The Bucs must have read my Twitter rant about how they should donate half of their game checks to charity since they seemed willing to give away the game to the Falcons as an early Christmas present, because Tampa Bay came out after halftime and scored four TDs and a field goal on five straight possessions, including three touchdowns in the third quarter. Now that may sound impressive, and it is, but the Bucs were also facing the Falcons and Atlanta’s 30th-ranked pass defense. Tampa Bay absolutely should be scoring almost every possession when it has Mike Evans, Gronk, Antonio Brown (who got his first TD as a Buc today) and Chris Godwin in the receiver lineup. The Falcons are a horrible team defensively, and they looked as such in the second half.
So the Bucs still fail to come out playing like a competent NFL team to begin games. They cannot continue this trend into the playoffs. They are getting away with it against teams like the Panthers, Vikings and Falcons, but when the playoffs come around and they have to go to L.A. or Seattle, Tampa Bay will be disappointed to find out that not every team blows 17-0 leads.
In other news around the league, the Seahawks eked out a win over Washington to further its own playoff hopes, but the Rams lost to the Jets in an incredibly strange game that gives the Seahawks sole possession of the NFC West. The Saints fell to the Chiefs, as their quest to clinch the NFC South continued, and the Cardinals defeated the Eagles in a surprisingly close game, decreasing the Bucs’ margin for error.
Thanks to the outcomes above, the Bucs need to keep winning if they even want to make the playoffs, much less clinch the top seed in the Wild Card race. Tampa Bay has even less room for error heading into next week, as the Bears defeated the Vikings today—if the Bucs end up with the same record as Chicago at the end of the season (the Bears are 7-7), Chicago holds the tiebreaker, as the Bears defeated Tampa in a Week five matchup.

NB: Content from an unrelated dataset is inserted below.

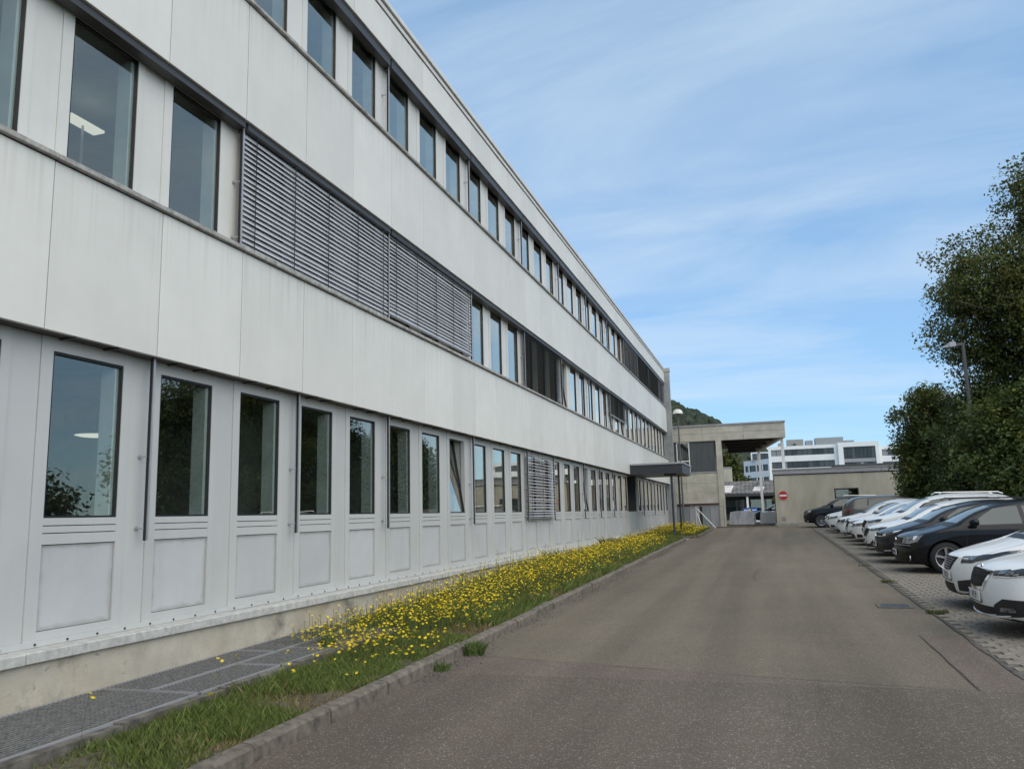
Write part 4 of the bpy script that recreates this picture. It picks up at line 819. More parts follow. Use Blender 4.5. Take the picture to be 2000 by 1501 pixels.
# red and white post sign
e = empty('marker_post', (1.9, 70, .65)); MB().box(-.12, .12, -.05, .05, 0, 3.3).build('post', 'concrete', e); MB().box(-.25, -.121, -.06, .06, 2.5, 3.2).build('red_board', 'sign_red', e); tag(e, 'grey post with a red board in the yard', 'post')
# blue boards
def board(x, y, z, w_, h, label):
    e = empty('sign_board', (x, y, .65)); z -= .65
    MB().box(-w_ / 2, w_ / 2, -.02, .02, z, z + h).build('panel', 'sign_blue', e)
    for s in (-1, 1): MB().box(s * w_ * .4 - .03, s * w_ * .4 + .03, .021, .06, 0, z + h).build('post', 'post', e)
    tm_ = MB(); xx = -w_ * .42
    while xx < w_ * .4:
        c = random.uniform(.06, .13); 
        if not (-.12 < xx < .1): tm_.box(xx, xx + c, -.026, -.022, z + h * .56, z + h * .74)
        xx += c + .03
    xx = -w_ * .2
    while xx < w_ * .3: c = random.uniform(.06, .12); tm_.box(xx, xx + c, -.026, -.022, z + h * .22, z + h * .36); xx += c + .03
    tm_.build('lettering', 'white_paint', e)['kind'] = 'stuff'; MB().box(-.09, .06, -.026, -.022, z + h * .54, z + h * .82).build('emblem', 'yellow', e); tag(e, label, 'sign')
board(4.15, 72, 1.25, 1.15, .55, 'blue sign board with white lettering left of the white column'); board(6.55, 72, .9, .6, .45, 'small blue board right of the white column')
MB().box(3.0, 6.1, 71.0, 71.3, .65, 1.22).build('low_wall', 'white_paint'); tag(bpy.data.objects['low_wall'], 'low white wall in front of the blue sign', 'wall')
# sheeted things
def sheeted(x, y, lx, ly, h, label):
    v = []; f = []; nx, ny = 18, 12
    for j in range(ny + 1):
        for i in range(nx + 1):
            a, b = i / nx * 2 - 1, j / ny * 2 - 1; e_ = max(abs(a), abs(b)); k = min(1, (1 - e_) / .10) if e_ < 1 else 0
            v.append((a * lx / 2, b * ly / 2, h * (k ** .5) * (1 - .08 * a * a) + (.03 * math.sin(a * 7 + b * 5) + random.uniform(-.012, .012)) * (k > 0)))
    for j in range(ny):
        for i in range(nx): a = j * (nx + 1) + i; f.append((a, a + 1, a + nx + 2, a + nx + 1))
    me = bpy.data.meshes.new('sheeted_load'); me.from_pydata(v, [], f); me.update(); o = obj('sheeted_load', me, 'tarp', None, (x, y, .66)); tag(o, label, 'tarpaulin')
sheeted(3.9, 60, 1.75, 3.2, .88, 'silver tarpaulin draped over a load beside the concrete pier'); sheeted(5.75, 62.5, 1.5, 2.6, .82, 'silver tarpaulin over a low load right of the dark wheel')
# far white office
OF = empty('white_office', (0, 200, .65)); tag(OF, 'bright white multi-storey office with dark ribbon windows in the distance', 'building')
L = OF.location
def ofb(x0, x1, y0, y1, z0, z1, n, m): return loc_box(OF, x0, x1, y0, y1, z0, z1, n, m)
def ribbon(x0, x1, y, z0, z1, pane, name='window_band'):
    b = ofb(x0, x1, y + .25, y + .3, z0, z1, name, 'frame_dark'); n = max(1, round((x1 - x0) / pane)); w_ = (x1 - x0) / n
    for i in range(n):
        o = ofb(x0 + i * w_ + .05, x0 + (i + 1) * w_ - .05, y + .18, y + .22, z0 + .05, z1 - .05, 'pane', random.choice(['of_glass', 'of_glass', 'of_glass2', 'of_curtain'])); o.parent = b
pbr('of_glass', (.075, .085, .095), .15, var=.15, scale=.5); pbr('of_glass2', (.04, .045, .05), .12, var=.2, scale=.5); pbr('of_curtain', (.25, .27, .28), .5, var=.1)
# right wing: bands of wall between ribbons
ZR = [(13.70, 15.12), (10.80, 12.35), (7.95, 9.40), (5.1, 6.5)]
edges = [15.90] + [z for a, b in ZR for z in (b, a)] + [.6]
for i in range(0, len(edges), 2): ofb(6.3, 22.0, 200, 200.4, edges[i + 1], edges[i], 'wall_band', 'white_render'); ofb(29.9, 62, 200, 200.4, edges[i + 1] - .9, edges[i] - .9, 'wall_band', 'white_render')
for (a, b) in ZR:
    ofb(6.3, 6.9, 200, 200.4, a, b, 'wall_pier', 'white_render'); ofb(20.6, 22.0, 200, 200.4, a, b, 'wall_pier', 'white_render'); ofb(29.9, 30.6, 200, 200.4, a - .9, b - .9, 'wall_pier', 'white_render')
    ribbon(6.9, 20.6, 200, a, b, 1.15); ribbon(30.6, 60, 200, a - .9, b - .9, 1.3)
ofb(6.4, 62, 200.5, 214, .6, 14.5, 'core', 'white_render')
for (x0, x1, z0, z1) in ((21.4, 22.5, 4, 16.1), (29.2, 29.95, 4, 16.1), (22.5, 29.2, 15.05, 16.1)): ofb(x0, x1, 198.9, 200.45, z0, z1, 'bay_frame', 'white_render')
ribbon(22.5, 29.2, 199, 12.4, 15.05, .84, 'bay_window'); ofb(22.5, 29.2, 199.1, 199.4, 11.6, 12.38, 'spandrel', 'cap_metal'); ribbon(22.5, 29.2, 199, 9.2, 11.58, .84, 'bay_window')
# left lower wing, turned back
lw = empty('wing', (0, 0, 0)); 
def wing(x0, x1, z0, z1, d0, d1, n, m):
    mb = MB(); y = lambda x: (6.0 - x) * 1.3
    mb.v = [(x0, y(x0) + d0, z0), (x1, y(x1) + d0, z0), (x1, y(x1) + d1, z0), (x0, y(x0) + d1, z0), (x0, y(x0) + d0, z1), (x1, y(x1) + d0, z1), (x1, y(x1) + d1, z1), (x0, y(x0) + d1, z1)]
    mb.v = [(a, b, c - .65) for a, b, c in mb.v]; mb.f = [(0, 3, 2, 1), (4, 5, 6, 7), (0, 1, 5, 4), (1, 2, 6, 5), (2, 3, 7, 6), (3, 0, 4, 7)]; return mb.build(n, m, OF)
bpy.data.objects.remove(lw)
ez = [13.2, 12.0, 10.5, 9.1, 7.6, 6.2, 4.8, .65]
for i in range(0, 8, 2): wing(.4, 6.29, ez[i + 1], ez[i], 0, .4, 'wall_band', 'white_render')
for z0, z1 in ((10.5, 12.0), (7.6, 9.1), (4.8, 6.2)):
    xs = [.4, .75, 1.45, 1.75, 3.2, 3.5, 4.6, 4.9, 6.0, 6.29]
    for i in range(0, 10, 2): wing(xs[i], xs[i + 1], z0, z1, 0, .4, 'wall_pier', 'white_render')
    for i in range(1, 9, 2): wing(xs[i], xs[i + 1], z0, z1, .25, .3, 'window', 'of_glass2')
wing(.5, 6.25, .65, 12.4, .5, 9, 'core', 'white_render')
for (x0, x1, z0, z1) in ((2.3, 2.6, 13.2, 15.0), (2.6, 6.3, 14.7, 15.0)): ofb(x0, x1, 203, 203.4, z0, z1, 'roof_frame', 'white_render')
ribbon(2.6, 6.2, 203, 13.3, 14.7, .9); ofb(2.3, 6.5, 203.5, 210, 13.0, 14.9, 'penthouse', 'white_render')
for (x0, x1, y0, z1, m) in ((10.6, 14.3, 203, 17.6, 'concrete'), (14.8, 16.4, 204, 17.3, 'cap_metal'), (16.9, 23.0, 203, 17.7, 'fin'), (23.1, 25.4, 204, 16.9, 'fin'), (8.6, 9.4, 203, 16.9, 'cap_metal'), (12.0, 12.6, 202, 16.6, 'slate_panel')): ofb(x0, x1, y0, y0 + 4, 14.5, z1, 'roof_plant', m)
# older grey block left of it
GB = empty('grey_block', (-3.2, 150, .65)); MB().box(-3.2, 2.9, 0, 10, 0, 7.0).build('wall', 'concrete', GB); MB().box(-3.2, 2.9, -.05, 0, 7.0, 9.4).build('upper_wall', 'white_render', GB)
for i in range(5):
    w = MB().box(-2.7 + i * 1.1, -1.9 + i * 1.1, -.09, -.051, 7.6, 8.8).build('window', 'of_glass', GB); 
tag(GB, 'small older grey and white block between the round tree and the white office', 'building')
BX = empty('beige_hut', (1.5, 90, .65)); MB().box(-.5, .6, 0, 2, 3.2, 5.4).build('wall', 'stucco', BX); MB().box(-.55, .65, -.05, 2.05, 5.4, 5.5).build('roof', 'cap_metal', BX); MB().box(-.4, .5, .1, 1.9, 0, 3.2).build('base', 'dark_soffit', BX); tag(BX, 'small beige rooftop hut behind the concrete pier', 'hut')
# trees beyond
tree('round_tree', (.2, 118, .65), [(.2, 118, 5.2, 2.6, 3.0, 4.4), (-.5, 117, 7.6, 1.9, 2.2, 2.2), (1.5, 117.5, 4.0, 1.5, 2.0, 2.6)], 'rounded light green tree seen under the raised roof', 'tree', 420, 26, .42, (.085, .105, .026), .25, 21, None, .6, .42)
tree('young_tree', (6.35, 74, .65), [(6.35, 74, 2.2, .3, .3, .9)], 'slim young tree beside the small blue board', 'tree', 60, 22, .12, (.12, .13, .03), .03, 22, None, .4, .12)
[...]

There is good news though.
Now that the Rams have lost, the Bucs, who control their destiny in a way, can win out and grab that coveted no. 5 seed, AKA the top wild card spot.

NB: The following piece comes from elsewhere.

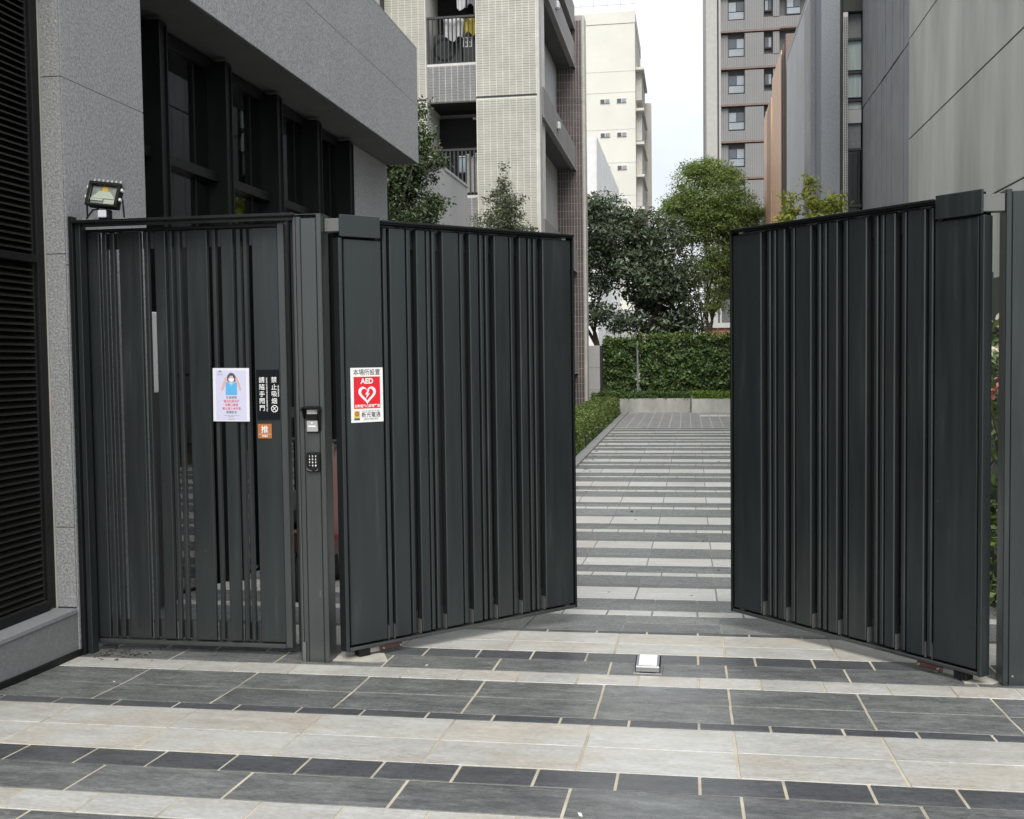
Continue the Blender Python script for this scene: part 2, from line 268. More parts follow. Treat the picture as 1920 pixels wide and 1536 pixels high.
# rows of pavers: W pale planks, w short pale, G grey planks, D short dark
ROWS = [(1.60,1.98,'W'),(1.98,2.17,'D'),(2.17,2.45,'G'),(2.45,2.93,'W'),(2.93,3.30,'G'),(3.30,3.488,'w'),(3.488,3.775,'G'),(3.775,3.968,'D'),(3.968,4.268,'W'),(4.268,4.572,'W'),(4.572,4.672,'D'),
 (4.672,4.963,'G'),(4.963,5.245,'G'),(5.245,5.441,'w'),(5.441,5.698,'G'),(5.698,5.885,'D'),(5.885,6.121,'W'),(6.121,6.378,'W'),(6.378,6.46,'D'),
 (6.46,6.79,'G'),(6.79,7.112,'G'),(7.112,7.326,'w'),(7.326,7.68,'G'),(7.68,7.916,'D'),(7.916,8.225,'W'),(8.225,8.539,'W'),(8.539,8.681,'D'),(8.681,9.232,'G'),(9.232,9.451,'w'),(9.451,9.8,'G'),(9.8,9.946,'D'),
 (9.946,10.453,'W'),(10.453,10.6,'D'),(10.6,11.12,'G'),(11.12,11.66,'W'),(11.66,11.82,'D'),(11.82,12.445,'G'),(12.445,12.694,'w'),(12.694,13.04,'G'),(13.04,13.271,'D'),(13.271,14.0,'W'),(14.0,14.12,'D'),(14.12,14.66,'G'),
 (14.66,14.852,'w'),(14.852,15.1,'G'),(15.1,15.273,'D'),(15.273,15.83,'W'),(15.83,16.42,'G'),(16.42,16.6,'w'),(16.6,16.85,'G'),(16.85,17.04,'D'),(17.04,17.6,'W'),(17.6,18.2,'G'),(18.2,18.35,'w'),(18.35,18.89,'G'),
 (18.89,19.49,'W'),(19.49,20.15,'G'),(20.15,20.31,'w'),(20.31,20.8,'G'),(20.8,21.3,'W'),(21.3,22.05,'G'),(22.05,22.24,'w'),(22.24,22.63,'G'),(22.63,23.14,'W'),(23.14,23.78,'G'),(23.78,24.0,'w'),(24.0,24.57,'G'),(24.57,25.06,'W'),
 (25.06,25.69,'G'),(25.69,25.93,'w'),(25.93,26.35,'G'),(26.35,26.77,'W'),(26.77,27.5,'G'),(27.5,27.75,'w'),(27.75,28.25,'G'),(28.25,28.73,'W'),(28.73,29.4,'G'),(29.4,29.55,'w'),(29.55,29.9,'G')]
TW = .598; tiles = []
for y0, y1, k in ROWS:
    yc = (y0 + y1) / 2; drift = .0062 * (yc - 4); half = k in 'Dw'; st = TW / 2 if half else TW
    x00 = (-.561 if half else -.418) + drift
    lo = -3.335 if yc < 5.5 else -3.79 if yc < 13.9 else -2.02; hi = 3.9 if yc < 6.46 else 2.08
    n = math.floor((lo - x00) / st)
    while x00 + n * st < hi:
        a = max(lo, x00 + n * st + .006); b = min(hi, x00 + (n + 1) * st - .006)
        gy = .003 if k in 'WG' else .005
        if b - a > .03: tiles.append((a, b, y0 + gy, y1 - gy, k))
        n += 1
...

The Bucs take on the Lions next week, and Detroit certainly has its own laundry list of problems this season, with a 5-9 record and an interim head coach (sounds a lot like Atlanta, no?). But the Lions are an NFL team. The Bucs cannot afford to come out with the same blasé attitude that they have had in the first halves of their past six games, and that starts with TB12. The G.O.A.T. has come out looking sleepy, like he missed his mid-afternoon nap, and that really needs to change. Otherwise, the Bucs may fall short at Ford Field next Saturday.
Hopefully the Bucs need to get some good sleep the night of Christmas. They’ll need it.